XMLK: A blast from the past
Back in 2003, there was a flurry of discussion about “simplifying” XML. Last night, Tim asked me about a proposal that I'd made. It took me a while, but I finally found it.
Back in 2002 and 2003, there was a flurry of
discussion about “simplifying” XML. It fell to the
TAG
under the rubric
xmlProfiles-29.
As I recall, some of us were worried about a loss of interoperability
if specifications began to follow the lead of
SOAP
and accepted only a subset of
XML.
SOAP doesn't allow a
doctypedecl
,
which is clearly part of the grammar of XML, and so it's possible to
argue that SOAP doesn't use XML. I'm sure I've made that argument on
occasion.
One possibility we explored to address this concern was to define a subset of XML and give it a name. This, we hoped, would allow everyone who wanted to subset XML to agree on the same subset and thus preserve interoperability.
I forget exactly what motivated me, but one afternoon I set out to write the smallest subset specification I could. I posted the result to the W3C member-only TAG mailing list, and we discussed it. I even got an action to publish my specification on the public TAG mailing list.
Fast forward almost three years and nothing has really changed. An official subset has never been developed, but neither have the interoperability problems we feared.
Anyway, last night Tim asked me
for a pointer to my minimal specification. My local copy was easy to
find, but why couldn't Google find it on the web? Because apparently I
never completed my action
item! I
described
it on xml-dev
, so it did wind up in a public
space, but not as a specification.
So here, for posterity, is the XMLK specification I wrote. Now we just have to wait and see what Tim's writing about. :-)
Comments
Quick note, the relative link to the XMLK specification works from the Web page for the post, but not when reading the post from a feed. An absolute link would be marginally better. Cheers, Tony.
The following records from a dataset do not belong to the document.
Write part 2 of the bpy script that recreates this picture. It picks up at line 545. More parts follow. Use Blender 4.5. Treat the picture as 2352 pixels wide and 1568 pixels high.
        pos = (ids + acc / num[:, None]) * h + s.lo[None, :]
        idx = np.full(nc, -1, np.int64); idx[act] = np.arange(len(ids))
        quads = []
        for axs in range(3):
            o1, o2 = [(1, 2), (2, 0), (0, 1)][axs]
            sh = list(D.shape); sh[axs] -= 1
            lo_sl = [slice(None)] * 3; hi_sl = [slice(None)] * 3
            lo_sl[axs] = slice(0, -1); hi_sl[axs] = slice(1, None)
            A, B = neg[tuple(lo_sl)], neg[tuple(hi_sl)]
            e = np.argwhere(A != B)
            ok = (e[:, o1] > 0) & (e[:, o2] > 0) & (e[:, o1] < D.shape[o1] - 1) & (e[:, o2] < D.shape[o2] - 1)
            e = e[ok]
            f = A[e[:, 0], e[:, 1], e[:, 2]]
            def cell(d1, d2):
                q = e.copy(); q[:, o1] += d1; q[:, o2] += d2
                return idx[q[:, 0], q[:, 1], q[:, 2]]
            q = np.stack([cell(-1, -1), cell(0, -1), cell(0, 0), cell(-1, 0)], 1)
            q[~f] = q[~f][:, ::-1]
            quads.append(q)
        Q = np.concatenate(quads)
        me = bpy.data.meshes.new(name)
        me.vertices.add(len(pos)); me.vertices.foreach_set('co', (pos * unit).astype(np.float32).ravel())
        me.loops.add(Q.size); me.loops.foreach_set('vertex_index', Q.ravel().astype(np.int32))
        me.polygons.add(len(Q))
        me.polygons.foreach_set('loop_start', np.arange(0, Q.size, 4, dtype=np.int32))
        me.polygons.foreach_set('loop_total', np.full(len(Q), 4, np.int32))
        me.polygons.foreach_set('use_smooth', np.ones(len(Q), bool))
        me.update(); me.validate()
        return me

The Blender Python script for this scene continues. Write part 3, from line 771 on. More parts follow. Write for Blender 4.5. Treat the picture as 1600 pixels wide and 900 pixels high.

Absolute links are a pain in the authoring environment. Instead, I added an xml:base attribute to the atom:content element in the full text feed. If you can talk your reader into reloading it, that should fix the problem. I think.
Now the only thing that is left is to have a specification that combines this with a requirement on namespaces and get specifications to use that. Validation is overrated.
By the way, somone pointed out to me that your draft makes the XML Declaration optional. I assume that was not the intend as it builds on top of XML 1.1?
Hi, Norman,
how does your browser work with the following URL of yours?
ttp://www.w3.org/2003/01/13-tagmem-irc.html#T20-55-27
(somehow "h" is missing from http).
Matej
Sorry about that Matej. It was just a typo. Fixed now.
Anne, with respect to the XML Declaration and 1.0 or 1.1, I don't think I feel strongly about it. Back in '03, I was probably more optimistic about the near-term future of XML 1.1. If XMLK went anywhere, I wouldn't mind if it was built on top of 1.0 and 1.1. Not that I think it's ever going to go anywhere.